Interop, Security Key to Broader IoT Deployment, Silicon Labs Conference Told
IoT's potential won’t be realized without universal interoperability, seamless operation, an easy development process and strong security, said Silicon Labs General Manager-IoT Matt Johnson, keynoting the second day of the company’s first “Works With” developer conference, held Wednesday and Thursday. “If we don’t get the trust and security right, this is not going to happen.” “We saw this need in the industry,” Johnson told us, detailing the company’s reasons for holding the virtual conference that drew 5,500 attendees. The chipmaker sees its role as pivotal to the advancement of the IoT.
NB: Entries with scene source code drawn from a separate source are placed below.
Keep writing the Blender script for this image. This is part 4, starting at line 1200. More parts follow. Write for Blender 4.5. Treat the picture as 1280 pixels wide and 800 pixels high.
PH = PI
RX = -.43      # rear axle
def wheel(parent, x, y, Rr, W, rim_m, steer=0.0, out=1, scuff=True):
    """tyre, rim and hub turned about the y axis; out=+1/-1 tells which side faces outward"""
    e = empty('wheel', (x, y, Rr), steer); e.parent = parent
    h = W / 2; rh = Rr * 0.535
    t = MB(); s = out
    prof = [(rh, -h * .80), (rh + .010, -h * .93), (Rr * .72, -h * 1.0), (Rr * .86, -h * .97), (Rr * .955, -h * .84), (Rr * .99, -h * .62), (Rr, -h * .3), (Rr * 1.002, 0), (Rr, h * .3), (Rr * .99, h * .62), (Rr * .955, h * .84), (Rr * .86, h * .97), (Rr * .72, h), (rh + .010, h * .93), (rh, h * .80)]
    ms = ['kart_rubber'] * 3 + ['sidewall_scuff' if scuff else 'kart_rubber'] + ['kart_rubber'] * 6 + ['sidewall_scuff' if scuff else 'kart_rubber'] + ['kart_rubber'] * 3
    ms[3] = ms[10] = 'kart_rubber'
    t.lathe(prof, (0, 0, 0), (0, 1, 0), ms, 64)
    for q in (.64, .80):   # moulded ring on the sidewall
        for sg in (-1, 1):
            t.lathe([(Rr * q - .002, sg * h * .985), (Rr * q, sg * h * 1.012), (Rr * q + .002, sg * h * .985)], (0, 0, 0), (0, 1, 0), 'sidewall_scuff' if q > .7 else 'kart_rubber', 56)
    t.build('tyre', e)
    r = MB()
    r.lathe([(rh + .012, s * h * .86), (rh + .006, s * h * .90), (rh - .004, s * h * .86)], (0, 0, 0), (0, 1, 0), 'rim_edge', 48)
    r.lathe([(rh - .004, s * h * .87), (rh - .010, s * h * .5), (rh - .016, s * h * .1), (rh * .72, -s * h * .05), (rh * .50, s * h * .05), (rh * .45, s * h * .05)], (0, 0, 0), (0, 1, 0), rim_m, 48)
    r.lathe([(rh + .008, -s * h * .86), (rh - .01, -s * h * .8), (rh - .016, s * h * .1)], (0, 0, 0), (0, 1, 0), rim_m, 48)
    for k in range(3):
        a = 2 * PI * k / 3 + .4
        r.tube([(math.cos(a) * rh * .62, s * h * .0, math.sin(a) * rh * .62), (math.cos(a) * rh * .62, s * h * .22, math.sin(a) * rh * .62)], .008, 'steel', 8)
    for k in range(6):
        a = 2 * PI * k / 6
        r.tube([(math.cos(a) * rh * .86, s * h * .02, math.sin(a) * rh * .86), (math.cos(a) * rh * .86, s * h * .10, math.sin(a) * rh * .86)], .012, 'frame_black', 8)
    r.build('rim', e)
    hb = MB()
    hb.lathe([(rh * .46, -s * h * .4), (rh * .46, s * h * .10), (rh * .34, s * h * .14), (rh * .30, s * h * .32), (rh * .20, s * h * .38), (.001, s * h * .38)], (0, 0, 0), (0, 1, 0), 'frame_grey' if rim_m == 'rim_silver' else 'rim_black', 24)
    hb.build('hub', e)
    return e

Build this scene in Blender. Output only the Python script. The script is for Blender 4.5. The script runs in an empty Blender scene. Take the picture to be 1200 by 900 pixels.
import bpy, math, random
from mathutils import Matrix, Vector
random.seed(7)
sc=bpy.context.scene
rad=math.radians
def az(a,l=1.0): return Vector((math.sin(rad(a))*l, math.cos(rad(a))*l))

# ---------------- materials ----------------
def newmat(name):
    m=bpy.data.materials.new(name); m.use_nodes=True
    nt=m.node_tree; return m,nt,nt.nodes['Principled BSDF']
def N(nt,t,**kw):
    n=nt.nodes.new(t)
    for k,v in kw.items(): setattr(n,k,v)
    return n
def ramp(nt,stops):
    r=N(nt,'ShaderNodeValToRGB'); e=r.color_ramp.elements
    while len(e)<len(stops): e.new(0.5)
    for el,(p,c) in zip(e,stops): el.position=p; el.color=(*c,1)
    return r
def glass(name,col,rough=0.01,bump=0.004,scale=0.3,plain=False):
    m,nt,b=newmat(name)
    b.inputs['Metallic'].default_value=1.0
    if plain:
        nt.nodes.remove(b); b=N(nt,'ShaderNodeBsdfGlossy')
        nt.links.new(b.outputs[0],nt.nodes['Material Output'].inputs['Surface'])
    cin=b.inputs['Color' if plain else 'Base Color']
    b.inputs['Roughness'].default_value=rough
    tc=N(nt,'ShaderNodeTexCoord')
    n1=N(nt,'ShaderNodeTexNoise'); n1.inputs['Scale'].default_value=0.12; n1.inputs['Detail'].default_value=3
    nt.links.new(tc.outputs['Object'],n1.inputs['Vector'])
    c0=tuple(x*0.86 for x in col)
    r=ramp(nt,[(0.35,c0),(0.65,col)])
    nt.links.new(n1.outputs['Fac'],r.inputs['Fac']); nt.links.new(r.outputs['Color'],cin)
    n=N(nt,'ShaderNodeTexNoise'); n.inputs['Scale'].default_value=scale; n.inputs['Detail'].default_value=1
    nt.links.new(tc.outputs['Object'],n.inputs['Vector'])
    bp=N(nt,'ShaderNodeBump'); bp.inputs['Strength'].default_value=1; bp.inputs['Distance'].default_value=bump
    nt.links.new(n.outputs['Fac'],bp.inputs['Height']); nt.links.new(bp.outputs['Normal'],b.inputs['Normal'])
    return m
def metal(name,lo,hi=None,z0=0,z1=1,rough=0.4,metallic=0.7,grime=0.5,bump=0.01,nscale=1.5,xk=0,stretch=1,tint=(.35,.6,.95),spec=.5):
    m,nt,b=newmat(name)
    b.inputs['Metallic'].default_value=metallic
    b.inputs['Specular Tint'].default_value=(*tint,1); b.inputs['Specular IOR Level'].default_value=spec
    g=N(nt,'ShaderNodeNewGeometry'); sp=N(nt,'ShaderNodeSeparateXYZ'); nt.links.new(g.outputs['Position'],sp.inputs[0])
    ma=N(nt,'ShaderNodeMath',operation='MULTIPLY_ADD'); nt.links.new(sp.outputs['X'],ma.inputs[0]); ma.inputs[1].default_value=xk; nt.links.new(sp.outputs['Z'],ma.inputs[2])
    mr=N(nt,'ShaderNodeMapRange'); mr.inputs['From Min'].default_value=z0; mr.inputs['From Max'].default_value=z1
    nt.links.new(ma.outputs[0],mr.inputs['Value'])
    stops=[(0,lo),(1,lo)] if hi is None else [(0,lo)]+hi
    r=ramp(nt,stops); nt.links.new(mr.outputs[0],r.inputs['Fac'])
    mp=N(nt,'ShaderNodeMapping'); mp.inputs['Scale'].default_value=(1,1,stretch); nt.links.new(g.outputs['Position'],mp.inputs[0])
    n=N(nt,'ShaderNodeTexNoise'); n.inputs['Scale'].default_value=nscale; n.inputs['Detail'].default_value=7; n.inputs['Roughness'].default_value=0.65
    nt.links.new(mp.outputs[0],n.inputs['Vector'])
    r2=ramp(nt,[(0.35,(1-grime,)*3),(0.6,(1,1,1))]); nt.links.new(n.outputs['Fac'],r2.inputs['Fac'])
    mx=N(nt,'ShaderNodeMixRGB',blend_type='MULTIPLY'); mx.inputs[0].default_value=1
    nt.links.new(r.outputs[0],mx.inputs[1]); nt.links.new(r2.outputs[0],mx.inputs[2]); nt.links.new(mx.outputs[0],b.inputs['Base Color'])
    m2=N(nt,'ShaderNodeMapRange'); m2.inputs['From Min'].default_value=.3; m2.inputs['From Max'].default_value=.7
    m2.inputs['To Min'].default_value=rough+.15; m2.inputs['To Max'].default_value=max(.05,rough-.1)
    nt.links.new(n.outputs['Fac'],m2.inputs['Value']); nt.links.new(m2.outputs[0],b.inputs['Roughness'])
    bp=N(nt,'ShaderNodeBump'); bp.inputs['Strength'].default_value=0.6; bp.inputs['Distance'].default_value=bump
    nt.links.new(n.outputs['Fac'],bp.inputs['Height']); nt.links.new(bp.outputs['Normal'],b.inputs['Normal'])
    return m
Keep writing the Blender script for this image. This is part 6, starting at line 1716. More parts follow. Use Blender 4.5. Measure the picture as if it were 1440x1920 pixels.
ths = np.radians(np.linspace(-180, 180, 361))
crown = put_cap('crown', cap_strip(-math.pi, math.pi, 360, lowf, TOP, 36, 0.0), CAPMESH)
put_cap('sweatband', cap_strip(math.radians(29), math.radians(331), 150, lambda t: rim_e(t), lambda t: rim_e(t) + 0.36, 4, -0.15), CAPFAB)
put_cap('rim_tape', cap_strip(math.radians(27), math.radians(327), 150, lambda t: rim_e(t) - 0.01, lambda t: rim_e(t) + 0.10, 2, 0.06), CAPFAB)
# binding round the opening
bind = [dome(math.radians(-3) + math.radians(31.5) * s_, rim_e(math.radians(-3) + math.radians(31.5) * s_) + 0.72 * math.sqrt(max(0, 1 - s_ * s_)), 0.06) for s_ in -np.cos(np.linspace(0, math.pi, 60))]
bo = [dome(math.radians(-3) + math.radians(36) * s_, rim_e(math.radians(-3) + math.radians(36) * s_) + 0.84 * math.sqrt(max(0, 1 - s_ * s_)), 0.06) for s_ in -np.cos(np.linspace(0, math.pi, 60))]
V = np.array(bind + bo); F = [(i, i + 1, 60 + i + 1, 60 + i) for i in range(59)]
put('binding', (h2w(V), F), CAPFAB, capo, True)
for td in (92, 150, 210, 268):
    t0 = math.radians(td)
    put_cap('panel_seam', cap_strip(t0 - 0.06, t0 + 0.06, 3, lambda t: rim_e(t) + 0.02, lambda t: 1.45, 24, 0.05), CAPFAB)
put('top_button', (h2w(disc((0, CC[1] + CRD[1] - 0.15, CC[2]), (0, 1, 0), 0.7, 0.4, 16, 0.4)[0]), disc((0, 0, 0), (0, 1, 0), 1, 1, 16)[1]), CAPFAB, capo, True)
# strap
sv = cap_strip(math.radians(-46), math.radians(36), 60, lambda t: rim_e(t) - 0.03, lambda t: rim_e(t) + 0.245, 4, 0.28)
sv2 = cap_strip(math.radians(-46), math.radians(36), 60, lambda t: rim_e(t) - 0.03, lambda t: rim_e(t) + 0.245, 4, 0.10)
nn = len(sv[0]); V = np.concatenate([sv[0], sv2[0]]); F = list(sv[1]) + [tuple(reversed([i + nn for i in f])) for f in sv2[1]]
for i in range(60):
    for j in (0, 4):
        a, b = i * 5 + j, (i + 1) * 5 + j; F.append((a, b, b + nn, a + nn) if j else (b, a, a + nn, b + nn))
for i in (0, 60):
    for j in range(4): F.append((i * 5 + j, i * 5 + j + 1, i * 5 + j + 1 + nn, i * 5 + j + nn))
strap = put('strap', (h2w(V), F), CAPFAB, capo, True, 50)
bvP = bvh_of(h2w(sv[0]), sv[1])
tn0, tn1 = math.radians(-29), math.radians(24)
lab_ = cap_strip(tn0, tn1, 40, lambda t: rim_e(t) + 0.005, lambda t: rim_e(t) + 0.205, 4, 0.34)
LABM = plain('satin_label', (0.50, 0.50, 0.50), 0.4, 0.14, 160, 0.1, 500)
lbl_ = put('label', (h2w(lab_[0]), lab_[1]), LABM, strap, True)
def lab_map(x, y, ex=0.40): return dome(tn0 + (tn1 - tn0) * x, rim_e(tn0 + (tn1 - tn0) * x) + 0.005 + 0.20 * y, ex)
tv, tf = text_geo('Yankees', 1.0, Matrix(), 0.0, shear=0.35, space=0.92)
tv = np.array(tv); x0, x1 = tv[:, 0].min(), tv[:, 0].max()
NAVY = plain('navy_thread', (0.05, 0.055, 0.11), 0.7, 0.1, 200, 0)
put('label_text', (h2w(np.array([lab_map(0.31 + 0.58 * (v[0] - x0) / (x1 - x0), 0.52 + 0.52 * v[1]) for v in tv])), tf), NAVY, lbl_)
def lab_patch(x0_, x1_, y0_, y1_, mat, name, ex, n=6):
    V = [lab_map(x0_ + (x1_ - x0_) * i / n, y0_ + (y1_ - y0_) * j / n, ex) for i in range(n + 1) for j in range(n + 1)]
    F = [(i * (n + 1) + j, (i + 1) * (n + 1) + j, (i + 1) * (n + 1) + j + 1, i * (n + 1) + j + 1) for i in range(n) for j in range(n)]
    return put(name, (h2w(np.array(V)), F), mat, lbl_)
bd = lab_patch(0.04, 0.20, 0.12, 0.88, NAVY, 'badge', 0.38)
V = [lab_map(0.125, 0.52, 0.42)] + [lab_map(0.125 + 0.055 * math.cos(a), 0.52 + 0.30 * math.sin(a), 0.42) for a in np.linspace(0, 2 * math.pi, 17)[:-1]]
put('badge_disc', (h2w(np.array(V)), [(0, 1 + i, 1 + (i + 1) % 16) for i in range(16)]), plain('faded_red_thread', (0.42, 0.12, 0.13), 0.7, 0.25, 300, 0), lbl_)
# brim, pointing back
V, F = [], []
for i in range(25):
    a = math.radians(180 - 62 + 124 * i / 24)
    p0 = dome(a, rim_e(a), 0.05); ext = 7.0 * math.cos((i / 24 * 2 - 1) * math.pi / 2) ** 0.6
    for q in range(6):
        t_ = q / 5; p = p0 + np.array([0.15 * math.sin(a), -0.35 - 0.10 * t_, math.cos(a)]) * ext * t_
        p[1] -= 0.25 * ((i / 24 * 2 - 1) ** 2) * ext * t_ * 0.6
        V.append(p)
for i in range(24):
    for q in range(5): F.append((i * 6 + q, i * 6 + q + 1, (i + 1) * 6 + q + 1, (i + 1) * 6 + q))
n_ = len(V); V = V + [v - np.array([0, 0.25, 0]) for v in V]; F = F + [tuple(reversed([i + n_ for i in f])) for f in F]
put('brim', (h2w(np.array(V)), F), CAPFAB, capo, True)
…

Silicon Labs supports “tens of thousands” of customers across thousands of apps, it has shipped 4 billion products and supports over 100 wireless protocols: “We’re right in the middle of this,” Johnson said. “It would be hypocritical and counterintuitive to not encourage attendees from other companies, especially when you’re saying, ‘Let’s get everything to work with everything.”
The IoT is “at the beginnings,” said Jamie Siminoff, CEO of Amazon's Ring. Though the IoT numbers billions of devices, Siminoff envisions hundreds of billions, but “we’re still looking in a very linear way how to integrate things.” Privacy is fundamental to the next stage because IoT's about “trust,” said Siminoff: “We’re putting products into people’s homes, their lives, their cars, their daily systems.”
Today, “we either connect to the home or a hub,” said Siminoff, describing a physical product with security credentials, Wi-Fi, or a cellular network. IoT products can’t roam and are “stuck in the home,” he said. Though cellular has roaming, it’s a metered cost requiring billing, it’s power hungry because of distance to towers, and chips are fairly expensive. Amazon's Sidewalk takes the best of protocols such as Zigbee and Z-Wave -- and cellular -- and “smooshes them together,” giving connectivity to IoT devices in a “cellular-like way" running off "the cost basis of the home.”
Amazon’s first foray into Sidewalk is Ring Fetch, designed to connect to a pet’s collar. The device will allow pet owners to track their dog within a geofence and get alerts when the pet leaves the yard. Fetch is a reference design for Sidewalk, showing the flexibility of the standard, said Siminoff. “Roaming is important for a dog getting out of the house,” he said: “It’s about meshing connectivity.” When a Sidewalk device powers up, it immediately connects, he said.
Siminoff said Amazon isn’t trying to compete with protocols. Silicon Labs' Johnson said if Sidewalk is successful, “people don’t have to think about connectivity: Connectivity is just going to happen.” To succeed, Sidewalk needs to interoperate with other protocols, he said.
Siminoff likened Sidewalk to a utility: “We don’t talk about how we’re going to get electric to our product when it gets to a house,” said Siminoff, because it's a given an electrical outlet will be there. Ubiquitous IoT connectivity could remove that element from the product design process. His dream: “That someone is listening and saying, ‘Wow, that unlocked a new idea of something I can do that benefits society.'”
IoT Conference Notebook
Silicon Labs used the conference to introduce developers to the BGM220S system-in-package (SiP) module in its Bluetooth portfolio, launched at CES. The Bluetooth 5.2 modules -- optimized for power efficiency, cost, size and turnkey simplicity -- are designed for device makers needing “the smallest form factor, pre-certified Bluetooth Low Energy with little to no RF design or engineering required.” PC board modules offer many SiP module benefits at a lower cost, it said. The company’s silicon and module technologies support multi-protocol connectivity for gateways, hubs and smart lighting, it said.
The Simplicity Studio 5 software suite simplifies development of wireless SoCs, modules and microcontrollers, said the company. It gives device developers access, security configuration and code portability across IoT SoCs and modules, “significantly reducing development time.” The suite delivers to IoT developers performance, power, size, multi-protocol coexistence, and security, said IoT GM Johnson. The free development platform is said to help developers create multi-protocol products with OpenThread and Bluetooth Dynamic Multiprotocol technologies “without having to know every implementation detail."
Wi-Fi 6 is becoming a “major influence” in IoT that Silicon Labs is supporting along with other technologies, said Johnson. Tuya announced at the event it’s using Silicon Lab’s Wi-Fi 6, starting with a door lock reference design, he said. The next-generation Wi-Fi technology was the impetus behind the company’s purchase of Redpine Signals’ connectivity business this year (see 2003120012). Johnson touted power consumption and “always-on” Wi-Fi as differentiators made possible by Silicon Image-Redpine collaboration. “Think about the ability to have always-on Wi-Fi that operates two to three years on a battery,” he said: “It’s something that couldn’t be done before." Wi-Fi 6 brings to the IoT the ability to support "hundreds of nodes without affecting network performance,” Johnson told us. “It allows prioritization and management across all the devices with their unique and different needs, and it supports doing this with lower power, which is something Wi-Fi has not been traditionally good at.”